The Pyro Roger B. Taney /"Independence War Schooner" was pirated from the Model Shipways solid-hull wood kit, which in turn was based on the plans of the Morris-class cutters in Howard I. Chapelle's History of American Sailing Ships.  There was one basic problem with both the MS and Pyro kits.  After he published that book, Chapelle found another old set of plans that were specifically labeled Roger B. Taney.  (Chapelle's redrawing of that document appears in his History of the American Sailing Navy.)  It seems she looked a little different than the other members of the class.  (Her bow ornamentation was a little more elaborate, and there were a few other minor differences.)  The kit probably is a better representation of the Alexander Hamilton, or one of the other members of the Morris class.

Personally I'd be more comfortable memorializing Mr. Hamilton than Mr. Taney.  Taney got a revenue cutter named after him because of his service as Secretary of the Treasury.  Andrew Jackson hired him for that job because Taney, unlike two predecessors whom Jackson had fired, was willing to go along with the president's scheme to destroy the Bank of the United States by pulling all the federal funds out of it - thereby causing one of the worst economic panics the country had experienced up to that point.  Taney later got into the history books much more prominently when, as Chief Justice of the Supreme Court, he wrote the majority opinion in the case of Dred Scott v.

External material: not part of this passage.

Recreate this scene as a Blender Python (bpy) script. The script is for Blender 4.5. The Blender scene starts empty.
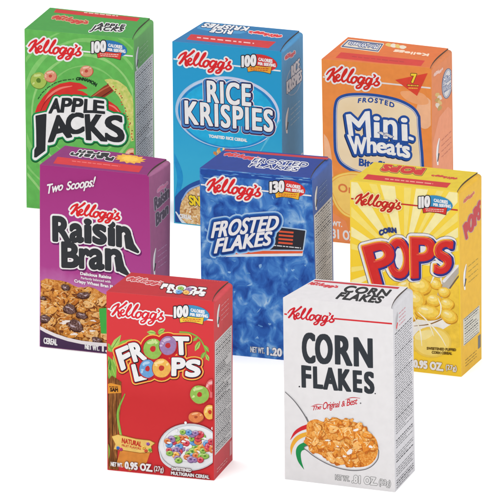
import bpy, bmesh, math, random
import numpy as np
from mathutils import Vector, Matrix, geometry

scene = bpy.context.scene

# ---------------------------------------------------------------- camera, light, exposure
PITCH, DIST, FOCAL_PX, ROLL = 0.311039335, 4.0, 7291.047, 0.00311984
cam_data = bpy.data.cameras.new('camera')
cam = bpy.data.objects.new('camera', cam_data)
scene.collection.objects.link(cam)
cam_data.sensor_width = 36.0
cam_data.lens = FOCAL_PX / 500.0 * 36.0
cam_data.clip_start, cam_data.clip_end = 0.1, 200.0
cam_data.shift_x, cam_data.shift_y = -0.0025156 / 500, 0.0374 / 500
fw = Vector((0, math.cos(PITCH), -math.sin(PITCH)))
cam.matrix_world = (Matrix.Translation(Vector((0, 0, 0.05)) - fw * DIST)
                    @ Matrix.Rotation(math.pi / 2 - PITCH, 4, 'X') @ Matrix.Rotation(-ROLL, 4, 'Z'))
scene.camera = cam

world = bpy.data.worlds.new('World')
scene.world = world
world.use_nodes = True
bg = world.node_tree.nodes['Background']
bg.inputs['Color'].default_value = (1.0, 1.0, 1.0, 1)
bg.inputs['Strength'].default_value = 1.36          # white studio tent all round

def softbox(name, loc, size, power, aim=(0, 0, 0.04), col=(1, 1, 1)):
    d = bpy.data.lights.new(name, 'AREA')
    d.shape = 'RECTANGLE'; d.size, d.size_y = size; d.energy = power; d.color = col
    o = bpy.data.objects.new(name, d); scene.collection.objects.link(o)
    o.location = loc
    o.rotation_euler = (Vector(aim) - Vector(loc)).to_track_quat('-Z', 'Y').to_euler()
    return o
softbox('key_softbox', (-0.9, -1.9, 1.5), (1.6, 1.2), 17)
softbox('fill_softbox', (2.0, -0.7, 0.8), (1.2, 1.2), 8)
softbox('overhead_softbox', (0, 0.1, 1.9), (2.0, 1.6), 9.5)

scene.view_settings.view_transform = 'Standard'
scene.view_settings.look = 'None'
scene.view_settings.exposure = 0.0
scene.view_settings.gamma = 1.0
scene.render.film_transparent = False
scene.cycles.max_bounces = 6

# ---------------------------------------------------------------- materials
def lin(c):
    c = c / 255.0
    return c / 12.92 if c <= 0.04045 else ((c + 0.055) / 1.055) ** 2.4
INK = 0.585          # sunlit-looking print colour -> real ink reflectance on grey board
_m = {}
def new_mat(name):
    m = bpy.data.materials.new(name); m.use_nodes = True
    return m, m.node_tree, m.node_tree.nodes['Principled BSDF']
def base_nodes(nt, scale, detail=3.0):
    tc = nt.nodes.new('ShaderNodeTexCoord')
    nz = nt.nodes.new('ShaderNodeTexNoise')
    nz.inputs['Scale'].default_value = scale; nz.inputs['Detail'].default_value = detail
    nt.links.new(tc.outputs['Object'], nz.inputs['Vector'])
    return tc, nz
def ink(rgb, var=0.05, rough=0.55, k=INK, scale=260):
    """printed, lightly varnished board: one ink colour with a faint mottle and paper grain"""
    key = (rgb, var, rough, k, scale)
    if key in _m: return _m[key]
    m, nt, p = new_mat('printed_board')
    col = [lin(v) * k for v in rgb]
    tc, nz = base_nodes(nt, scale)
    r = nt.nodes.new('ShaderNodeValToRGB')
    r.color_ramp.elements[0].position = 0.3; r.color_ramp.elements[1].position = 0.7
    r.color_ramp.elements[0].color = [c * (1 - var) for c in col] + [1]
    r.color_ramp.elements[1].color = [min(1, c * (1 + var)) for c in col] + [1]
    nt.links.new(nz.outputs['Fac'], r.inputs['Fac'])
    nt.links.new(r.outputs['Color'], p.inputs['Base Color'])
    p.inputs['Roughness'].default_value = rough
    p.inputs['Specular IOR Level'].default_value = 0.07
    n2 = nt.nodes.new('ShaderNodeTexNoise'); n2.inputs['Scale'].default_value = 90; n2.inputs['Detail'].default_value = 6
    nt.links.new(tc.outputs['Object'], n2.inputs['Vector'])
    b = nt.nodes.new('ShaderNodeBump'); b.inputs['Strength'].default_value = 0.10; b.inputs['Distance'].default_value = 0.001
    nt.links.new(n2.outputs['Fac'], b.inputs['Height']); nt.links.new(b.outputs['Normal'], p.inputs['Normal'])
    _m[key] = m
    return m
def ramp_ink(name, stops, scale=300, detail=4, distortion=0.0, k=INK, rough=0.55, stretch=(1, 1, 1)):
    """printed picture texture: noise through several ink colours"""
    if name in _m: return _m[name]
    m, nt, p = new_mat(name)
    tc, nz = base_nodes(nt, scale, detail)
    nz.inputs['Distortion'].default_value = distortion
    mp = nt.nodes.new('ShaderNodeMapping'); mp.inputs['Scale'].default_value = stretch
    nt.links.new(tc.outputs['Object'], mp.inputs['Vector']); nt.links.new(mp.outputs['Vector'], nz.inputs['Vector'])
    r = nt.nodes.new('ShaderNodeValToRGB'); e = r.color_ramp.elements
    while len(e) < len(stops): e.new(0.5)
    for i, (pos, rgb) in enumerate(stops):
        e[i].position = pos; e[i].color = [lin(v) * k for v in rgb] + [1]
    nt.links.new(nz.outputs['Fac'], r.inputs['Fac']); nt.links.new(r.outputs['Color'], p.inputs['Base Color'])
    p.inputs['Roughness'].default_value = rough
    p.inputs['Specular IOR Level'].default_value = 0.07
    _m[name] = m
    return m
def fade_ink(name, stops, var=0.10, k=INK, scale=120):
    """printed colour blend that runs down the panel (object Z, metres)"""
    m, nt, p = new_mat(name)
    tc, nz = base_nodes(nt, scale, 4)
    sp = nt.nodes.new('ShaderNodeSeparateXYZ'); nt.links.new(tc.outputs['Object'], sp.inputs[0])
    a = nt.nodes.new('ShaderNodeMath'); a.operation = 'MULTIPLY_ADD'; a.inputs[1].default_value = 1 / 0.11
    s = nt.nodes.new('ShaderNodeMath'); s.operation = 'MULTIPLY_ADD'; s.inputs[1].default_value = var; s.inputs[2].default_value = -var / 2
    nt.links.new(nz.outputs['Fac'], s.inputs[0]); nt.links.new(sp.outputs['Z'], a.inputs[0]); nt.links.new(s.outputs[0], a.inputs[2])
    r = nt.nodes.new('ShaderNodeValToRGB'); e = r.color_ramp.elements
    while len(e) < len(stops): e.new(0.5)
    for i, (pos, rgb) in enumerate(stops):
        e[i].position = pos; e[i].color = [lin(v) * k for v in rgb] + [1]
    nt.links.new(a.outputs[0], r.inputs['Fac']); nt.links.new(r.outputs['Color'], p.inputs['Base Color'])
    p.inputs['Roughness'].default_value = 0.55; p.inputs['Specular IOR Level'].default_value = 0.07
    return m

# ---------------------------------------------------------------- the surface
m, nt, p = new_mat('white_sweep')
tc, nz = base_nodes(nt, 6)
r = nt.nodes.new('ShaderNodeValToRGB')
r.color_ramp.elements[0].color = (0.93, 0.93, 0.93, 1); r.color_ramp.elements[1].color = (0.96, 0.96, 0.96, 1)
nt.links.new(nz.outputs['Fac'], r.inputs['Fac']); nt.links.new(r.outputs['Color'], p.inputs['Base Color'])
p.inputs['Roughness'].default_value = 0.9; p.inputs['Specular IOR Level'].default_value = 0.1
me = bpy.data.meshes.new('floor')
me.from_pydata([(-20, -20, 0), (20, -20, 0), (20, 20, 0), (-20, 20, 0)], [], [(0, 1, 2, 3)])
me.materials.append(m)
fl = bpy.data.objects.new('floor', me); scene.collection.objects.link(fl); fl['kind'] = 'structure'

# carton corners: metres, and the grid in which the artwork was traced (FTL FTR FBL FBR BTL BTR BBL BBR)
CARTONS = {
 'green': [
   ((-0.12982, 0.23762, 0.10805), (24.402, 29.004)),
   ((-0.06639, 0.21751, 0.10791), (133.799, 38.595)),
   ((-0.12989, 0.23764, 0.00000), (26.593, 207.539)),
   ((-0.06612, 0.21742, 0.00000), (135.725, 217.688)),
   ((-0.11618, 0.28269, 0.10805), (49.997, 7.506)),
   ((-0.05550, 0.25945, 0.10791), (153.600, 18.405)),
   ((-0.11938, 0.27813, 0.00000), (46.443, 186.757)),
   ((-0.05561, 0.25791, 0.00000), (154.677, 196.720)),
 ],
 'cyan': [
   ((-0.04422, 0.20703, 0.10920), (172.201, 41.403)),
   ((0.01836, 0.18313, 0.11000), (281.593, 51.402)),
   ((-0.04386, 0.20689, 0.00000), (174.000, 223.069)),
   ((0.01861, 0.18304, 0.00000), (282.343, 235.286)),
   ((-0.02620, 0.24739, 0.10923), (203.996, 21.803)),
   ((0.03089, 0.22503, 0.10996), (302.996, 31.007)),
   ((-0.03113, 0.24949, 0.00000), (196.480, 200.906)),
   ((0.03135, 0.22563, 0.00000), (303.922, 212.893)),
 ],
 'orange': [
   ((0.04094, 0.17280, 0.10844), (321.392, 59.000)),
   ((0.10306, 0.15054, 0.10957), (431.592, 67.800)),
   ((0.04272, 0.17216, 0.00000), (324.504, 240.928)),
   ((0.10400, 0.15020, 0.00000), (432.361, 252.331)),
   ((0.05669, 0.21761, 0.10844), (348.002, 36.992)),
   ((0.11567, 0.18930, 0.10955), (452.008, 48.600)),
   ((0.05613, 0.21341, 0.00000), (346.919, 219.121)),
   ((0.11741, 0.19145, 0.00000), (453.880, 230.308)),
 ],
 'purple': [
   ((-0.11424, -0.01661, 0.10455), (39.796, 164.599)),
   ((-0.05456, -0.03703, 0.10476), (149.008, 175.005)),
   ((-0.11559, -0.01615, 0.00000), (39.605, 346.470)),
   ((-0.05343, -0.03742, 0.00000), (152.453, 358.532)),
   ((-0.10135, 0.01879, 0.10455), (64.994, 145.503)),
   ((-0.04325, -0.00846, 0.10477), (170.393, 159.399)),
   ((-0.10662, 0.00651, 0.00000), (56.958, 333.329)),
   ((-0.04446, -0.01477, 0.00000), (169.284, 345.265)),
 ],
 'blue': [
   ((-0.02722, -0.02649, 0.10538), (199.602, 168.005)),
   ((0.03362, -0.04571, 0.10530), (312.000, 178.300)),
   ((-0.02644, -0.02674, 0.00000), (202.004, 352.128)),
   ((0.03655, -0.04663, 0.00000), (317.467, 363.431)),
   ((-0.01319, 0.00934, 0.10538), (225.595, 148.597)),
   ((0.04488, -0.00667, 0.10530), (331.997, 157.000)),
   ((-0.01691, 0.00633, 0.00000), (219.602, 332.925)),
   ((0.04609, -0.01357, 0.00000), (334.257, 344.054)),
 ],
 'yellow': [
   ((0.05412, -0.04827, 0.10473), (350.005, 180.596)),
   ((0.11217, -0.06945, 0.10494), (458.609, 191.594)),
   ((0.05443, -0.04838, 0.00000), (350.341, 364.360)),
   ((0.11426, -0.07021, 0.00000), (461.387, 376.954)),
   ((0.06766, -0.01433, 0.10473), (374.001, 162.005)),
   ((0.12559, -0.03510, 0.10494), (481.594, 172.594)),
   ((0.06633, -0.01793, 0.00000), (371.261, 346.470)),
   ((0.12617, -0.03975, 0.00000), (481.624, 358.872)),
 ],
 'red': [
   ((-0.07446, -0.21893, 0.09801), (106.391, 291.598)),
   ((-0.01865, -0.23604, 0.09833), (214.002, 301.004)),
   ((-0.07481, -0.21882, 0.00000), (107.413, 469.906)),
   ((-0.01909, -0.23590, 0.00000), (214.004, 480.569)),
   ((-0.06218, -0.18691, 0.09802), (130.998, 272.408)),
   ((-0.00910, -0.20421, 0.09833), (232.599, 281.803)),
   ((-0.06518, -0.18674, 0.00000), (126.786, 449.445)),
   ((-0.00947, -0.20382, 0.00000), (232.588, 459.936)),
 ],
 'white': [
   ((0.01695, -0.23381, 0.09938), (282.999, 297.504)),
   ((0.07330, -0.25441, 0.10057), (392.991, 307.491)),
   ((0.01783, -0.23414, 0.00000), (284.997, 479.210)),
   ((0.07463, -0.25490, 0.00000), (394.990, 492.347)),
   ((0.03375, -0.20350, 0.09949), (315.001, 279.001)),
   ((0.08420, -0.22127, 0.10054), (412.792, 287.405)),
   ((0.02895, -0.20033, 0.00000), (305.839, 457.489)),
   ((0.08575, -0.22109, 0.00000), (415.011, 470.402)),
 ],
}

# ---------------------------------------------------------------- flat artwork: signed distance fields -> clean meshes
# Artwork is drawn in the millimetre-like grid in which each panel was traced; a homography carries it onto the panel.
def homography(src, dst):
    A = []
    for (x, y), (u, v) in zip(src, dst):
        A.append([x, y, 1, 0, 0, 0, -u * x, -u * y, -u]); A.append([0, 0, 0, x, y, 1, -v * x, -v * y, -v])
    return np.linalg.svd(np.array(A, float))[2][-1].reshape(3, 3)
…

Sanford, which largely wiped out the various compromises with which the Congress had been attempting to resolve the issue of slavery in the territories - and precipitated the Civil War.  Taney was a  brilliant man and, in many ways, a great jurist, but hardly the sort of guy I'd name a ship after. 

If I may be forgiven for waxing nostalgic for a minute, the old Pyro kit has some sentimental personal significance to me.  It was the subject of the first piece I ever had published - a short article in the August, 1974 issue of the old Scale Modeler.  I had sent in the article and pictures when I was in high school; Scale Modeler, as was its wont, sat on the thing for five years before somebody decided to run it.  I just dug out  a copy (most of which has turned yellow).  The finished model looks pretty awful (in my defense, I was seventeen when I built it), but I think the comments I made about the kit thirty-two years ago still apply:  "Considering its age, the kit, on the scale of 5/32"=1', is quite good, if one is willing to overlook such items as a small boat whose thwarts don't reach the gunwales, and scribed gunports inside and outside the hull that don't match up."  It certainly has the potential to be turned into a serious scale model - and makes a fine newcomer's project.

Youth, talent, hard work, and enthusiasm are no match for old age and treachery.